My picture shows Holly House, now a newsagents, on the Strand in Lower Walmer, Kent, where Thomas Atkinson died on 13 August 1861. Until the last few months of his life, he and his wife Lucy had been living at Hawk Cottage on the Old Brompton Road near Earls Court in London. As Thomas’ health deteriorated, they decided to move on doctors’ advice to Lower Walmer, close to Deal on the Kent coast. They must have made the move after the beginning of May, as they are still listed at Hawk Cottage in the Census for that year.
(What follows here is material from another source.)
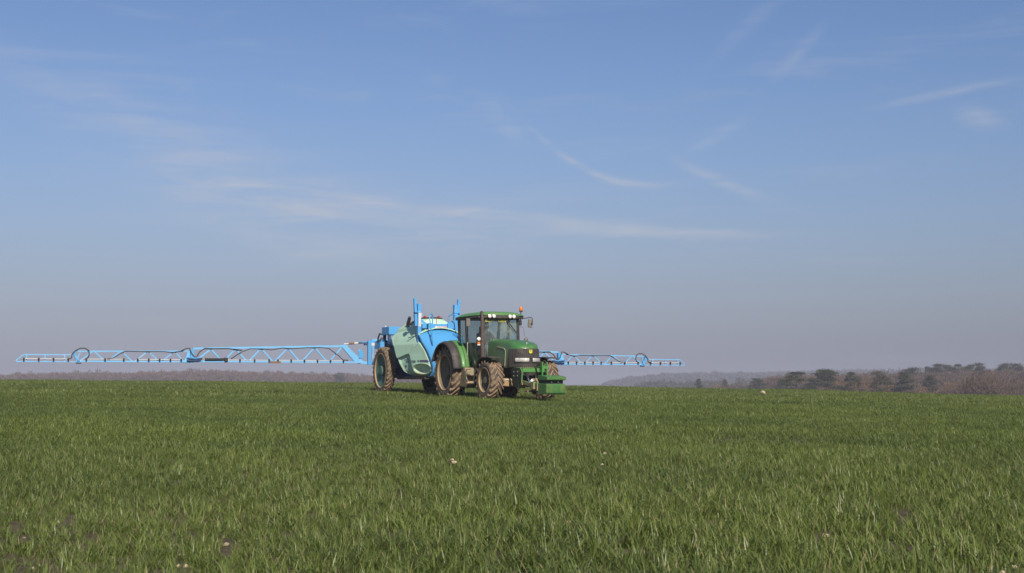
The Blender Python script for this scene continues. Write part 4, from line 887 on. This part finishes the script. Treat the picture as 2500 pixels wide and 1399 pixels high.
# blue front shell
def xe(z): return float(np.interp(z, [0.62, 0.66, 0.83, 1.0, 1.18, 1.53, 1.83, 2.07, 2.32], [3.66, 3.74, 3.95, 3.92, 3.83, 3.57, 3.24, 3.06, 2.66]))
def shell(u, v):
    q = 2 * u - 1; zt = 2.32 - 0.25 * abs(q) ** 2.2; z = 0.62 + v * (zt - 0.62); wv = 1.20 - 0.19 * (xe(z) - 0.9) + 0.01 if z < 2.0 else 0.80
    return (xe(z) + 0.42 * (1 - abs(q) ** 2.4) * (0.45 + 0.55 * math.sin(math.pi * min(1, v * 0.9 + 0.1))) + 0.02, q * wv, z)
sh = MB().grid(shell, 30, 40).build('front_shell', 'blue', sp_, smooth=True, solid=0.03)
MB().tube([shell(u, 1.0) for u in np.linspace(0, 1, 31)], 0.028, 8).build('shell_rim', 'mint', sh, smooth=True)
for sd_ in (0.0, 1.0): MB().tube([shell(sd_, v) for v in np.linspace(0.02, 1, 30)], 0.02, 6).build('shell_edge', 'navy', sh, smooth=True)
MB().grid(lambda u, v: (lambda p: (p[0] + 0.012, p[1], p[2]))(shell(u, 0.31 + 0.008 * v)), 20, 1).build('shell_seam', 'navy', sh, solid=0.01)
MB().grid(lambda u, v: (3.12 - 0.5 * v + 0.02, -0.76 + 1.52 * u, 2.10 + 0.20 * (1 - (2 * u - 1) ** 2) + 0.02), 8, 2).build('step_plate', 'mint', sp_, solid=0.03)
gus = MB().prism([(3.05, 1.70), (3.75, 1.60), (3.40, 1.95), (3.05, 2.15)], 'y', 0.60, 0.66).build('gusset', 'blue', sp_)
# boom rests: two masts, cross bar, hoops
for s in (-1, 1):
    my = -0.74 if s < 0 else 0.62
    mo = MB().bar((2.95, my, 1.76), (2.95, my, 3.14), 0.13, 0.15, up=(1, 0, 0)).build('mast', 'blue', sp_, bevel=0.008)
    MB().bar((2.92, my + s * 0.10, 2.38), (2.92, my + s * 0.14, 3.33), 0.09, 0.10, up=(1, 0, 0)).build('mast_slide', 'blue', mo, bevel=0.006)
    MB().box(2.86, 3.04, my + s * .05 - 0.13, my + s * .05 + 0.13, 2.84, 2.87).build('mast_tie', 'blue', mo)
    if s < 0:
        MB().box(3.027, 3.033, my - .04, my + .04, 2.36, 2.88).build('mast_label', 'white', mo)
        bk = MB().prism([(2.38, 2.36), (2.46, 2.36), (2.62, 2.66), (2.58, 2.72), (2.50, 2.66), (2.34, 2.46)], 'y', -0.98, -0.90).build('rest_hook', 'black', mo)
        MB().bar((2.45, -0.90, 2.45), (2.80, -0.80, 2.55), 0.05, 0.07).build('hook_stay', 'rust', bk)
        MB().bar((2.75, -0.74, 2.05), (2.45, -0.94, 1.98), 0.025, 0.025).build('hook_stay', 'navy', bk)
    MB().bar((2.95, my, 2.62), (2.95, my - s * 0.34, 2.40), 0.03, 0.07).build('brace', 'blue', mo)
    y0 = s * 0.40
    hp = [(3.10, y0 - 0.11 * s, 2.12), (3.10, y0 - 0.11 * s, 2.66)] + [(3.10 + 0.17 * (1 - math.cos(a)) / 2 * 1.6, y0 - 0.11 * s * math.cos(a), 2.66 + 0.13 * math.sin(a)) for a in np.linspace(0.2, math.pi - 0.2, 9)] + [(3.38, y0 + 0.11 * s, 2.62), (3.72, y0 + 0.13 * s, 1.72)]
    hoop = MB().tube(hp, 0.020, 8).build('hand_hoop', 'blue', sp_, smooth=True)
    MB().bar((3.10, y0 - 0.11 * s, 2.12), (3.55, y0 + 0.12 * s, 2.10), 0.03).build('hoop_rung', 'blue', hoop)
    MB().box(3.04, 3.12, s * 0.36 - .09, s * 0.36 + .09, 2.26, 2.48).build('bar_clamp', 'blue', sp_, bevel=0.01)
bar = MB().box(2.93, 3.03, -0.64, 0.64, 2.30, 2.46).build('cross_bar', 'blue', sp_, bevel=0.008)
MB().box(3.031, 3.037, -0.17, 0.30, 2.305, 2.375).build('bar_label', 'white', bar)
text('TECNOMA', 0.075, 'red', bar, (3.040, 0.28, 2.312), (R(90), 0, R(90)), sx=-1.02)
MB().tube([(3.02, -0.12, 2.20), (3.02, -0.12, 2.66)], 0.012, 6).build('level_tube', 'red', sp_)
# rear: tool box, lift frame, boom centre frame
tb = MB().box(-1.55, -0.75, -0.50, 0.50, 2.20, 2.50).build('rear_box', 'blue', sp_, bevel=0.015)
MB().lathe([(0.0, 2.56), (0.03, 2.55), (0.03, 2.50)], (-1.45, -0.38, 0), axis='z', n=8).build('box_knob', 'white', tb)
pk = MB()
for (x_, y_, z0, z1) in ((-1.45, -0.42, 1.2, 2.2), (-1.45, 0.42, 1.2, 2.2), (-0.85, -0.45, 1.3, 2.2), (-0.85, 0.45, 1.3, 2.2)): pk.box(x_ - .05, x_ + .05, y_ - .05, y_ + .05, z0, z1)
pk.box(-1.3, -0.9, -0.36, 0.36, 1.45, 2.05).box(-0.75, 0.3, -0.48, 0.48, 1.30, 1.70).tube([(-0.6, -0.5, 1.85), (0.35, -0.5, 1.80)], 0.14, 12)
pk.build('pump_rack', 'navy', sp_, bevel=0.01)
hs = MB()
for k in range(7):
    y_ = -0.52 + 0.05 * k; hs.tube([(-1.5, y_, 2.12 - .03 * k), (-1.62 - .03 * k, y_ - .05, 1.95), (-1.55, y_ - .02, 1.72), (-1.2 + .1 * k, y_, 1.60), (-0.8, y_, 1.75 - .05 * k)], 0.022, 6)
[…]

The house faces directly onto the sea, which would have been less than 100m away at that time.
Lucy wrote very eloquently about Thomas’ final days in a letter sent a month after he died to the Reverend Charles Spencer Stanhope, who had known him since his childhood days at Cannon Hall in Yorkshire.
Lucy’s letter, written on 21 September, is a very moving and remarkably affectionate tribute to her husband:
“Arrived at Walmer, we had a most comfortable and pretty lodging, facing the sea. Here he had the sofa drawn to the window where he used to lie and watch the beautiful vessels passing to and fro; he appeared so happy gazing on England’s wealth. Then I used to lead him down to the sea beach, and there he, stretched on a mattress, dozed away his days. When awake I read to him and all went on well; still I knew he was growing daily weaker. His step became heavier and he leaned with greater weight upon me. At length we were compelled to call in a doctor and he urged the necessity of staying indoors altogether, but before this I must tell you the very great interest he excited in everybody.
“The poor sailors and fishermen used to look upon him with such pitying eyes and as he passed near a form on which some of them sat they would rise to let him pass. Even the little children, when they perceived he was asleep, would pass by on tiptoe. One fine little fellow, not four years of age, with beautiful dark Italian eyes, came to me one day and asked if the gentleman was very ill. I answered that he was ill; he looked very searchingly into his face and then went and laid his head beside him on the pillow. I could but look and think what a beautiful facsimile of winter and spring; there was the opening and closing bud – the one leaving the world and the other just entering upon it. Instantaneous came the thought, which is happiest, he who had fought the world’s battles or he who was just about encountering them?”

Lucy says the doctor advised Thomas to give up the walks to the beach. Before long he could not even walk to his room. Lucy continues:
“Then I had a sailor to carry him. You should have seen the honest rough fellow take him up as if he were a baby. And then when he laid him down it was with such a look of sorrow and pity, he would say ‘I wish you better, sir’. I quite loved that man……On the night before he left us I watched and never supposed he would see daylight again, and yet his sleep was calm and beautiful. He awoke about every half-hour and then the breathing was very heavy and the incessant ais! ais!, but he never once murmured. Not a sound passed his lips. He was perfectly collected, his mind never wandered for a moment. I had never been near a death-bed before but there was that about him told me he was not for long.
“When daylight came I sat down on the bed beside him and ventured to tell him that it might please the Almighty to take him, but he seemed so tenacious of life and so hopeful, I thought perhaps he feared death. I asked him but he said very mildly and gently ‘I hope not’. He became very anxious to leave his bed, after I had talked to him some little time. I had him carried to his sofa; I could have carried him, but he would not let me – his sorrow always was that I had so much to do for him, yet he never liked me to be out of his sight a moment. He appeared all the morning to be in deep prayer, he had his hands constantly clasped; once he asked me to raise him; I placed him in a sitting posture. He then asked for the middle and side windows to be closed and the blinds drawn down. He looked to the east, clasped his hands and I for the first instant thought he was amused with the vessels – but I shortly perceived he was in prayer – he remained thus for a quarter of an hour and then asked to be laid down. I did so, then he asked for all the windows to be open and the blinds drawn up. At this moment the sun shone forth and with a smile he said, ‘What a beautiful gleam of sunshine’.
“Ten minutes before he quitted us he asked for the doctor. I told him I had sent for him. I was kneeling beside him when I saw the change come over him. He tried to speak but could not. He then as I held his head fixed his eyes upon me and so passed off into eternity like an infant closing his eyes for sleep. There was no struggle – so calm, so placid and so beautiful he looked – there was no pallor of death – the hands to the last were just as when living. It was the forehead which was so marble-like.
“Poor Alatau – my heart bled to see my child. He and his father were such good friends. I was obliged to put my own sorrow to one side to comfort my child. You have never seen him. He is so tender-hearted, so loving and affectionate, such a good obedient boy. Though I say it, he is a noble little fellow.”
(Update: when I first published this blog, I thought that the house in which Thomas died was called Holly Cottage, which is away from the beach and closer to Upper Walmer. Having realised it was in fact Holly House, I have changed the pics and added another sentence or two. Otherwise it is the same article).